======== Given information
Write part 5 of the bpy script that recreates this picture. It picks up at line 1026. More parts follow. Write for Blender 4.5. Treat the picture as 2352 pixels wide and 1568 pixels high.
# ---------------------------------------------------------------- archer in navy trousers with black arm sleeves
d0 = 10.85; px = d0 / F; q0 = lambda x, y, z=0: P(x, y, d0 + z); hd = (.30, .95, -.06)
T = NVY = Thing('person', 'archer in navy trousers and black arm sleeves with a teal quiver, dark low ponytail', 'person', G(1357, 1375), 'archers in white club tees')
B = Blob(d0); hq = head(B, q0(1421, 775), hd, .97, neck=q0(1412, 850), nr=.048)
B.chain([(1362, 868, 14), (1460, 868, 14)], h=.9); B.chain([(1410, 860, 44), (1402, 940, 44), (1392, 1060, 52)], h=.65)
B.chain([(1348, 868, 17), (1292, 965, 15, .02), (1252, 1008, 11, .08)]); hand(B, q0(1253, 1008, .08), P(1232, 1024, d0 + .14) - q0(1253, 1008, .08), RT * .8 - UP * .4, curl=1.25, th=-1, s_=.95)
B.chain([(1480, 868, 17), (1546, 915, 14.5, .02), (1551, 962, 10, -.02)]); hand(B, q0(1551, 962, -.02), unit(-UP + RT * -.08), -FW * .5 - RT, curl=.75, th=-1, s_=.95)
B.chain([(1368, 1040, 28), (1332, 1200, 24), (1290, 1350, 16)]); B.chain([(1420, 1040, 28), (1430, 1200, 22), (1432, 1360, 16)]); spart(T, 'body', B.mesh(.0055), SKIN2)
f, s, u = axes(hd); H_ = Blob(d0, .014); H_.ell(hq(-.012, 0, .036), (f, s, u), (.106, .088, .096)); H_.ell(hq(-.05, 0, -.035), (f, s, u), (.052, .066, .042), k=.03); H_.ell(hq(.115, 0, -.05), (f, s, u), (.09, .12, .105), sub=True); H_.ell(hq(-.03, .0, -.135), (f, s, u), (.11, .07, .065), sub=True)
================
Direction:
Copy out the material word for word and line for line.

The reply:
Write part 5 of the bpy script that recreates this picture. It picks up at line 1026. More parts follow. Write for Blender 4.5. Treat the picture as 2352 pixels wide and 1568 pixels high.
# ---------------------------------------------------------------- archer in navy trousers with black arm sleeves
d0 = 10.85; px = d0 / F; q0 = lambda x, y, z=0: P(x, y, d0 + z); hd = (.30, .95, -.06)
T = NVY = Thing('person', 'archer in navy trousers and black arm sleeves with a teal quiver, dark low ponytail', 'person', G(1357, 1375), 'archers in white club tees')
B = Blob(d0); hq = head(B, q0(1421, 775), hd, .97, neck=q0(1412, 850), nr=.048)
B.chain([(1362, 868, 14), (1460, 868, 14)], h=.9); B.chain([(1410, 860, 44), (1402, 940, 44), (1392, 1060, 52)], h=.65)
B.chain([(1348, 868, 17), (1292, 965, 15, .02), (1252, 1008, 11, .08)]); hand(B, q0(1253, 1008, .08), P(1232, 1024, d0 + .14) - q0(1253, 1008, .08), RT * .8 - UP * .4, curl=1.25, th=-1, s_=.95)
B.chain([(1480, 868, 17), (1546, 915, 14.5, .02), (1551, 962, 10, -.02)]); hand(B, q0(1551, 962, -.02), unit(-UP + RT * -.08), -FW * .5 - RT, curl=.75, th=-1, s_=.95)
B.chain([(1368, 1040, 28), (1332, 1200, 24), (1290, 1350, 16)]); B.chain([(1420, 1040, 28), (1430, 1200, 22), (1432, 1360, 16)]); spart(T, 'body', B.mesh(.0055), SKIN2)
f, s, u = axes(hd); H_ = Blob(d0, .014); H_.ell(hq(-.012, 0, .036), (f, s, u), (.106, .088, .096)); H_.ell(hq(-.05, 0, -.035), (f, s, u), (.052, .066, .042), k=.03); H_.ell(hq(.115, 0, -.05), (f, s, u), (.09, .12, .105), sub=True); H_.ell(hq(-.03, .0, -.135), (f, s, u), (.11, .07, .065), sub=True)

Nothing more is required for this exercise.